**PROBLEM DESCRIPTION**
Say how many lines contain "objects", using only the number.

**RAW DATA**
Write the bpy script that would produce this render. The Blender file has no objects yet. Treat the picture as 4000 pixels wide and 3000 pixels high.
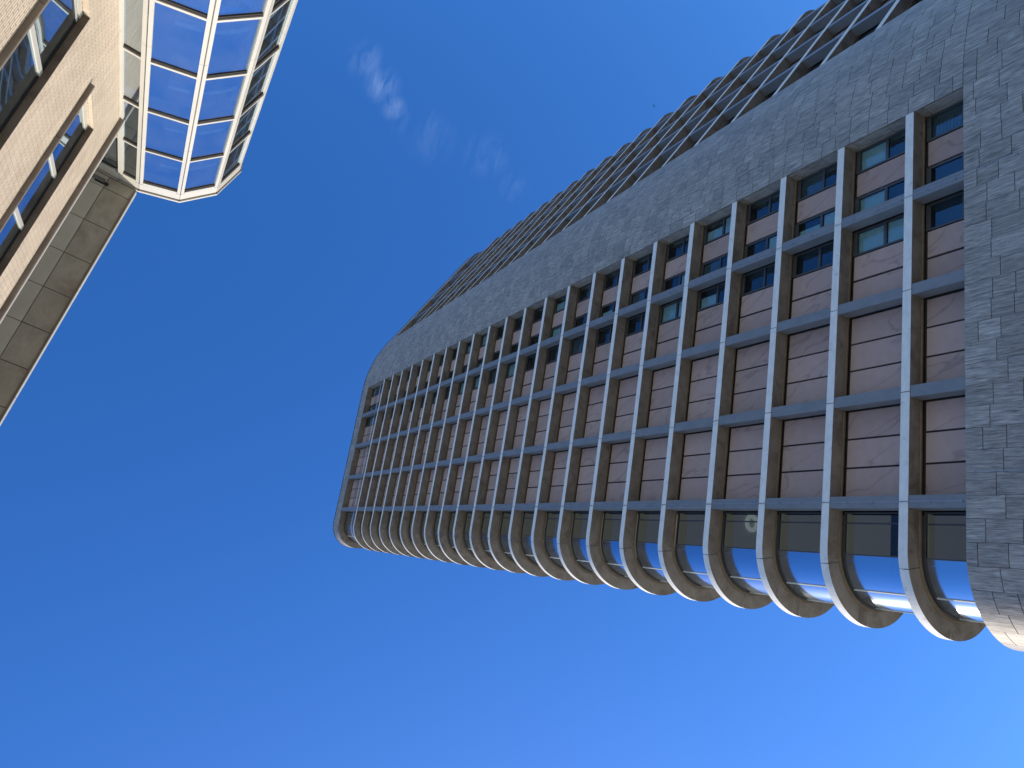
import bpy, math, random
from mathutils import Matrix, Vector

random.seed(7)
sc = bpy.context.scene
C = sc.collection

# ------------------------------------------------------------------ camera
cam = bpy.data.objects.new('camera', bpy.data.cameras.new('camera'))
C.objects.link(cam)
cam.data.sensor_width = 36.0
cam.data.lens = 2786.825 / 4000 * 36.0
cam.data.clip_start = 0.05
cam.data.clip_end = 5000
# eye 1.6 m above the pavement (pavement at z = -1.6), looking steeply up, phone held sideways
CAM = ((0.1567731, 0.9536629, -0.2568061),
       (0.8666870, -0.2575242, -0.4272410),
       (-0.4735777, -0.1555906, -0.8669001))
cam.matrix_world = Matrix([list(r) + [0.0] for r in CAM] + [[0, 0, 0, 1]])
sc.camera = cam

# ------------------------------------------------------------------ sun and sky
SUN_AZ, SUN_EL = 151.5, 29.5          # azimuth counter-clockwise from +X
sd = Vector((math.cos(math.radians(SUN_AZ)) * math.cos(math.radians(SUN_EL)),
             math.sin(math.radians(SUN_AZ)) * math.cos(math.radians(SUN_EL)),
             math.sin(math.radians(SUN_EL))))
sun = bpy.data.objects.new('sun', bpy.data.lights.new('sun', 'SUN'))
C.objects.link(sun)
sun.data.energy = 2.95
sun.data.angle = math.radians(0.53)
sun.data.color = (1.0, 0.86, 0.67)
sun.rotation_euler = (-sd).to_track_quat('-Z', 'Y').to_euler()

world = bpy.data.worlds.new('World')
sc.world = world
world.use_nodes = True
wn, wl = world.node_tree.nodes, world.node_tree.links
wn.clear()
wout = wn.new('ShaderNodeOutputWorld')
bg = wn.new('ShaderNodeBackground')
bg.inputs['Strength'].default_value = 0.15
sky = wn.new('ShaderNodeTexSky')
sky.sky_type = 'NISHITA'
sky.sun_disc = False
sky.sun_elevation = math.radians(SUN_EL)
sky.sun_rotation = math.radians(90.0 - SUN_AZ)
sky.altitude = 0.0
sky.air_density = 1.0
sky.dust_density = 0.3
sky.ozone_density = 4.0
hsv = wn.new('ShaderNodeHueSaturation')
hsv.inputs['Saturation'].default_value = 1.26
hsv.inputs['Hue'].default_value = 0.511
hsv.inputs['Value'].default_value = 1.03
wl.new(sky.outputs['Color'], hsv.inputs['Color'])
# a few thin wisps of cirrus
tc = wn.new('ShaderNodeTexCoord')
mp = wn.new('ShaderNodeMapping')
mp.inputs['Rotation'].default_value = (0.3, 0.2, 0.55)
mp.inputs['Scale'].default_value = (15.0, 60.0, 22.0)
wl.new(tc.outputs['Generated'], mp.inputs['Vector'])
cn = wn.new('ShaderNodeTexNoise')
cn.inputs['Scale'].default_value = 1.0
cn.inputs['Detail'].default_value = 10.0
cn.inputs['Roughness'].default_value = 0.62
cn.inputs['Distortion'].default_value = 0.7
wl.new(mp.outputs['Vector'], cn.inputs['Vector'])
cr = wn.new('ShaderNodeMapRange')
cr.inputs['From Min'].default_value = 0.40
cr.inputs['From Max'].default_value = 0.85
wl.new(cn.outputs['Fac'], cr.inputs['Value'])
total = None
for d, rad, amp in (((0.588, 0.120, 0.800), 0.034, 0.09), ((0.572, 0.147, 0.807), 0.032, 0.15),
                    ((0.553, 0.170, 0.816), 0.024, 0.13), ((0.540, 0.190, 0.820), 0.028, 0.03),
                    ((0.533, 0.225, 0.815), 0.05, 0.04),
                    ((0.532, 0.298, 0.793), 0.045, 0.045), ((0.500, 0.345, 0.794), 0.03, 0.035)):
    dist = wn.new('ShaderNodeVectorMath'); dist.operation = 'DISTANCE'
    dist.inputs[1].default_value = Vector(d).normalized()
    wl.new(tc.outputs['Generated'], dist.inputs[0])
    m = wn.new('ShaderNodeMapRange'); m.interpolation_type = 'SMOOTHERSTEP'
    m.inputs['From Min'].default_value = rad; m.inputs['From Max'].default_value = 0.0
    m.inputs['To Min'].default_value = 0.0; m.inputs['To Max'].default_value = amp
    wl.new(dist.outputs['Value'], m.inputs['Value'])
    if total is None:
        total = m.outputs['Result']
    else:
        a = wn.new('ShaderNodeMath'); a.operation = 'MAXIMUM'
        wl.new(total, a.inputs[0]); wl.new(m.outputs['Result'], a.inputs[1])
        total = a.outputs[0]
mul = wn.new('ShaderNodeMath'); mul.operation = 'MULTIPLY'
wl.new(cr.outputs['Result'], mul.inputs[0]); wl.new(total, mul.inputs[1])
mixc = wn.new('ShaderNodeMixRGB')
mixc.inputs['Color2'].default_value = (6.0, 7.0, 8.4, 1)
wl.new(mul.outputs[0], mixc.inputs['Fac'])
wl.new(hsv.outputs['Color'], mixc.inputs['Color1'])
wl.new(mixc.outputs['Color'], bg.inputs['Color'])
wl.new(bg.outputs['Background'], wout.inputs['Surface'])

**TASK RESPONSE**
5